Surfacings more infrequent than bottlenose dolphins by the way, by a factor of about two i.e. the ‘dwarfs’ were spending less than half the time a dolphin pod usually does at the surface even during bouts of frenetic feeding.

 For the individual dwarfs, when they did surface, it was for only about a second or two, versus our local dolphins’ sometimes two or three seconds occasionally even longer and, because of the very much lower/flatter/caudally-placed dorsal fin, the creatures were almost resubmerged before you could see the fin.

Add to all those hardships the fact the pair were travelling north, into the outgoing afternoon tide, at a faster pace than the bottlenose dolphins usually do (a small pod of our local bottlenose dolphins also headed north past the lookout about 30-40 minutes later, which made this discrepancy easier to judge), and you’ll understand the photographic challenge was insurmountable at the time.

Before my witness left, I asked him how long he estimated the two little cetaceans were.

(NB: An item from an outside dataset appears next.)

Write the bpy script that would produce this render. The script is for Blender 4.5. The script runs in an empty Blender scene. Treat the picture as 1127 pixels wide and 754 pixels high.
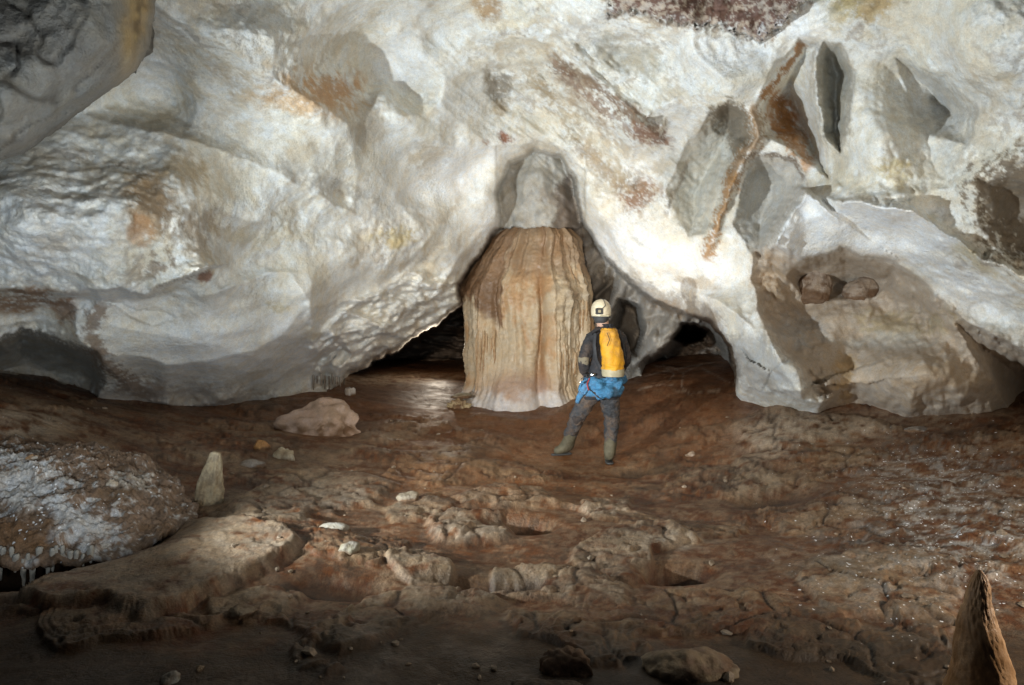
import bpy, bmesh, math, random
import numpy as np
from mathutils import Vector, Matrix
random.seed(7)
C = bpy.context.scene.collection
F, CX, CY, CZ = 734.0, 563.5, 350.0, 1.5      # focal length in photo pixels, principal point, eye height

def W(px, py, Y):
    return Vector(((px-CX)/F*Y, Y, CZ-(py-CY)/F*Y))

# ------------------------------------------------------------------ noise
_r = np.random.RandomState(11)
_perm = np.concatenate([_r.permutation(256)]*3)
_g = _r.normal(size=(256, 3)); _g /= np.linalg.norm(_g, axis=1)[:, None]
def pn(x, y, z=0.0):
    x, y, z = np.broadcast_arrays(np.asarray(x, float), np.asarray(y, float), np.asarray(z, float))
    xi, yi, zi = np.floor(x), np.floor(y), np.floor(z)
    fx, fy, fz = x-xi, y-yi, z-zi
    xi, yi, zi = (xi.astype(int) & 255), (yi.astype(int) & 255), (zi.astype(int) & 255)
    sx, sy, sz = [f*f*f*(f*(f*6-15)+10) for f in (fx, fy, fz)]
    def c(a, b, d):
        h = _perm[_perm[_perm[xi+a]+yi+b]+zi+d]
        g = _g[h]
        return g[..., 0]*(fx-a)+g[..., 1]*(fy-b)+g[..., 2]*(fz-d)
    def L(a, b, t): return a+(b-a)*t
    x00 = L(c(0,0,0), c(1,0,0), sx); x10 = L(c(0,1,0), c(1,1,0), sx)
    x01 = L(c(0,0,1), c(1,0,1), sx); x11 = L(c(0,1,1), c(1,1,1), sx)
    return L(L(x00, x10, sy), L(x01, x11, sy), sz)*1.6
def fbm(x, y, z=0.0, o=4, gain=.5, lac=2.03):
    s, a = 0, 1
    for i in range(o):
        s = s+a*pn(x+17.3*i, y-9.1*i, z+5.7*i); a *= gain; x, y, z = x*lac, y*lac, z*lac
    return s
def ridged(x, y, z=0.0, o=4, gain=.5, lac=2.07):
    s, a = 0, 1
    for i in range(o):
        s = s+a*(1-2*np.abs(pn(x+7.3*i, y-3.1*i, z+9.7*i))); a *= gain; x, y, z = x*lac, y*lac, z*lac
    return s
def worley(x, y, z=0.0):
    x, y, z = np.broadcast_arrays(np.asarray(x, float), np.asarray(y, float), np.asarray(z, float))
    xi, yi, zi = np.floor(x).astype(int), np.floor(y).astype(int), np.floor(z).astype(int)
    f1 = np.full(x.shape, 9.); f2 = f1.copy()
    for a in (-1,0,1):
        for b in (-1,0,1):
            for c in (-1,0,1):
                h = _perm[_perm[_perm[(xi+a)&255]+((yi+b)&255)]+((zi+c)&255)]
                g = _g[h]*.45+.5
                d = np.sqrt((xi+a+g[...,0]-x)**2+(yi+b+g[...,1]-y)**2+(zi+c+g[...,2]-z)**2)
                f2 = np.minimum(f2, np.maximum(f1, d)); f1 = np.minimum(f1, d)
    return f1, f2
def sst(x): x = np.clip(x, 0, 1); return x*x*(3-2*x)
def rbf(pts, vals):
    P = np.array(pts, float); V = np.array(vals, float); n = len(P)
    def phi(r2): return .5*r2*np.log(r2+1e-9)
    d2 = ((P[:, None]-P[None])**2).sum(-1)
    A = np.zeros((n+3, n+3)); A[:n, :n] = phi(d2)+np.eye(n)*1e-3
    A[:n, n] = 1; A[:n, n+1:] = P; A[n, :n] = 1; A[n+1:, :n] = P.T
    w = np.linalg.solve(A, np.concatenate([V, [0, 0, 0]]))
    def f(x, y):
        s = w[n]+w[n+1]*x+w[n+2]*y
        for i in range(n): s = s+w[i]*phi((x-P[i, 0])**2+(y-P[i, 1])**2)
        return s
    return f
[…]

He thought definitely less than 2 metres. We’d agreed already that only 2 individuals, of essentially identical size, had passed as we watched from on high.

All in all, a fascinating sequel, I think. I phoned it in to the SA Whale Centre at Encounter Bay, who were very interested and very helpful. 

I returned to the spot later the next afternoon, with my best dSLR plus 200 mm telephoto lens, hoping for a repeat sighting. Predictably I saw only a few bottlenose dolphins.

By David Muirhead

David is a long-serving member of the Marine Life Society of South Australia. He has dived and snorkeled in South Australian waters for around five decades and has a particular interest in bony fishes. David has made the greatest single contribution to the society's Photo Index of local marine species.

2 thought on “My Cetacean Sighting at Carrickalinga”
  1. Thanks David, an interesting observation. I helped at a stranding of a dwarf sperm whale at Grange beach about fifteen years ago so occasionally they do come in to Gulf St Vincent. We managed to release it back in to the ocean but it washed up dead the next day.

    1. A very belated thank you Mike for your information.
      I still regret not snapping a quick point and shoot photo on that dive. The viz was excellent and the cetaceans were checking me out by passing in front of me midwater in a gentle arc, meaning that they were between me and the shore and I had already left the main reef area and was crossing the somewhat deeper bare sandy bottom, depth roughly 5-6 metres, incoming tide. I had a good digital camera rig with adequate battery charge.My silly mistake was to assume they would do another pass before vanishing. I waited several minutes, but end of story!